Kapitel 3 beschäftigt sich mit der Frage der demokratischen Legitimation bei der Zusammenarbeit zwischen Staat und zivilgesellschaftlichen Akteuren. Es wird untersucht, wie sich die demokratische Kontrolle und Legitimation gestaltet, wenn der Staat zentrale Bereiche der Daseinsvorsorge in die Hände privater Akteure übergibt. Besondere Aufmerksamkeit wird auf eine Definition von Demokratie sowie Input- und Outputlegitimation gelegt.
Kapitel 4 illustriert die in Kapitel 2 und 3 getroffenen Feststellungen anhand zweier Fallkonstellationen des Gewährleistungsstaates. Als Beispiele wurden die Privatisierung und Regulierung des Telekommunikationsmarktes als ehemalige staatliche Monopoldienstleistung und die veränderten Strukturen des Wohlfahrtssektors im Gewährleistungsstaat gewählt. Das erste Beispiel zeigt einen Bereich, dessen Dienstleistungen im Vorfeld des Gewährleistungsstaates durch den Staat in Eigenregie erbracht wurden und aus dem sich der Staat in seiner Erfüllungsrolle komplett zurückgezogen hat. Gleichzeitig erwächst ihm aber eine neue Aufgabe im Bereich der Regulierung des von ihm „geschaffenen“ Marktes, der einen neuen Behörden-typus in Form einer Regulierungsagentur hervorgebracht hat. Dieses Beispiel konzentriert sich auf das Verhältnis des Staates zu marktwirtschaftlich organisierten Akteuren und betrachtet konkret die dabei entstandenen Strukturen. Beispiel zwei beschäftigt sich mit den Interaktionsstrukturen und Akteuren im Wohlfahrtssystem. Im Vergleich zum Telekommunikationsbereich waren bereits im Leistungsstaat sowohl staatliche als auch zivilgesellschaftliche Akteure mit spezifischen Aufgaben der Leistungserfüllung beauftragt. Im Gewährleistungsstaat lassen sich nun neue Formen des Zusammenwirkens, sowie eine Erweiterung der Akteursstruktur im Wohlfahrtssystem beobachten.
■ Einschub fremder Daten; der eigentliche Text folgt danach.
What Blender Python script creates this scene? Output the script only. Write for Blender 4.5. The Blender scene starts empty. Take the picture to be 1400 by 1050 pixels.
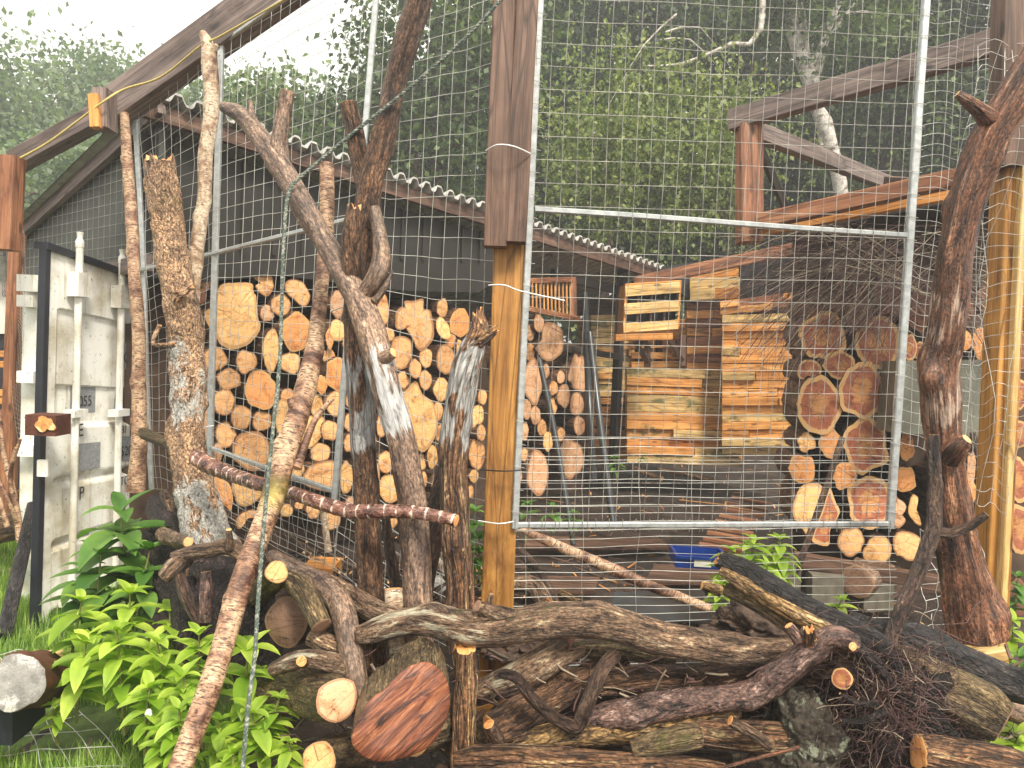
import bpy, math, random
import numpy as np
from mathutils import Vector, Matrix, noise
R = math.radians
random.seed(7); rng = np.random.default_rng(7)
S = bpy.context.scene; COL = S.collection
# ------------------------------------------------------------------ camera
F = 1050.0; PITCH = R(2.7); ROLL = R(2.5); CAM = Vector((0, 0, 1.7))
fw = Vector((0, math.cos(PITCH), -math.sin(PITCH)))
r0 = Vector((1, 0, 0)); u0 = r0.cross(fw)
up = u0*math.cos(ROLL) - r0*math.sin(ROLL)
rt = fw.cross(up)
def ray(px, py): return fw + rt*((px-700)/F) + up*((525-py)/F)
def P(px, py, d): return CAM + ray(px, py)*d
def onplane(px, py, p, n):
    v = ray(px, py); return CAM + v*((p-CAM).dot(n)/v.dot(n))
def onground(px, py, z=0.0):
    v = ray(px, py); return CAM + v*((z-CAM.z)/v.z)
cam = bpy.data.cameras.new('camera'); cam.sensor_width = 36; cam.lens = 36*F/1400; cam.clip_end = 2000; cam.clip_start = .05
co = bpy.data.objects.new('camera', cam); COL.objects.link(co)
m = Matrix((rt, up, -fw)).transposed().to_4x4(); m.translation = CAM; co.matrix_world = m
S.camera = co
# ------------------------------------------------------------------ materials
def new_mat(name):
    m = bpy.data.materials.new(name); m.use_nodes = True
    nt = m.node_tree; b = nt.nodes['Principled BSDF']; return m, nt, b
def N(nt, t, **k):
    n = nt.nodes.new(t)
    for a, v in k.items():
        if a in n.inputs: n.inputs[a].default_value = v
        else: setattr(n, a, v)
    return n
def ramp(nt, fac, stops):
    r = nt.nodes.new('ShaderNodeValToRGB'); e = r.color_ramp.elements
    while len(e) < len(stops): e.new(.5)
    for i, (p, c) in enumerate(stops):
        e[i].position = p; e[i].color = (*c, 1) if len(c) == 3 else c
    nt.links.new(fac, r.inputs[0]); return r.outputs[0]
def coords(nt, scale, attr='buv', rnd=True):
    a = N(nt, 'ShaderNodeAttribute', attribute_name=attr); v = a.outputs['Vector']
    if rnd:
        oi = nt.nodes.new('ShaderNodeObjectInfo'); mu = N(nt, 'ShaderNodeMath', operation='MULTIPLY'); mu.inputs[1].default_value = 37
        nt.links.new(oi.outputs['Random'], mu.inputs[0])
        ad = N(nt, 'ShaderNodeVectorMath', operation='ADD'); nt.links.new(v, ad.inputs[0]); nt.links.new(mu.outputs[0], ad.inputs[1]); v = ad.outputs[0]
    mp = N(nt, 'ShaderNodeMapping'); mp.inputs['Scale'].default_value = scale; nt.links.new(v, mp.inputs[0]); return mp.outputs[0]
def noise_n(nt, vec, sc, det=4, ro=.6, dist=0):
    n = N(nt, 'ShaderNodeTexNoise'); n.inputs['Scale'].default_value = sc; n.inputs['Detail'].default_value = det
    n.inputs['Roughness'].default_value = ro; n.inputs['Distortion'].default_value = dist
    nt.links.new(vec, n.inputs['Vector']); return n.outputs['Fac']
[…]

Das Beispiel soll diese Veränderungen charakterisieren und ihre Auswirkung auf die Beteiligten deutlich machen.
Schlüsselwörter
Die Schlüsselwörter und Schwerpunktthemen des Textes umfassen den Gewährleistungsstaat, Governance, Zivilgesellschaft, Verantwortungsteilung, demokratische Legitimation, Public-Private-Partnership, Telekommunikationsmarkt, Wohlfahrtsstaat, Akteurskonstellationen, Koordinationsmechanismen, Input- und Outputlegitimation.